On isotypic decompositions for non-semisimple Hopf algebras

TL;DR

This paper explores the isotypic decomposition of regular modules in non-semisimple finite-dimensional Hopf algebras with the Chevalley property, providing explicit formulas for idempotents and demonstrating their completeness in many cases.

Contribution

It extends the understanding of isotypic decompositions to non-semisimple Hopf algebras with the Chevalley property, offering explicit formulas involving the dual Hopf algebra's regular character.

Findings

Explicit idempotent formulas for Hopf algebras with the Chevalley property

Complete orthogonal idempotent sets for a large class of Hopf algebras

Illustrative example emphasizing the importance of the Chevalley property

Abstract

In this paper we study the isotypic decomposition of the regular module of a finite-dimensional Hopf algebra over an algebraically closed field of characteristic zero.
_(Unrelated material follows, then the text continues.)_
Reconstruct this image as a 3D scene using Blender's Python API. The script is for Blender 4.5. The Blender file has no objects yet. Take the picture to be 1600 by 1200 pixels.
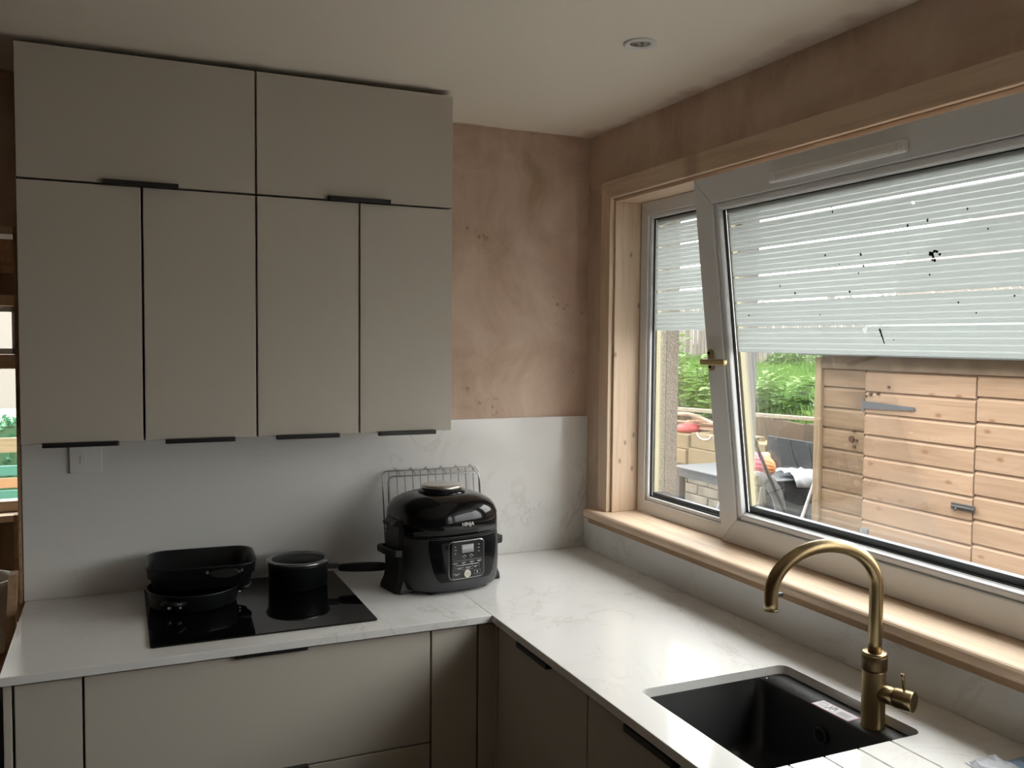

For a semisimple Hopf algebra, the idempotents realizing the isotypic decomposition can be explicitly expressed in terms of characters and the Haar integral. In this paper we investigate Hopf algebras with the Chevalley property, which are not necessarily semisimple. We find explicit expressions for idempotents in terms of Hopf-algebraic data, where the Haar integral is replaced by the regular character of the dual Hopf algebra. For a large class of Hopf algebras, these are shown to form a complete set of orthogonal idempotents. We give an example which illustrates that the Chevalley property is crucial.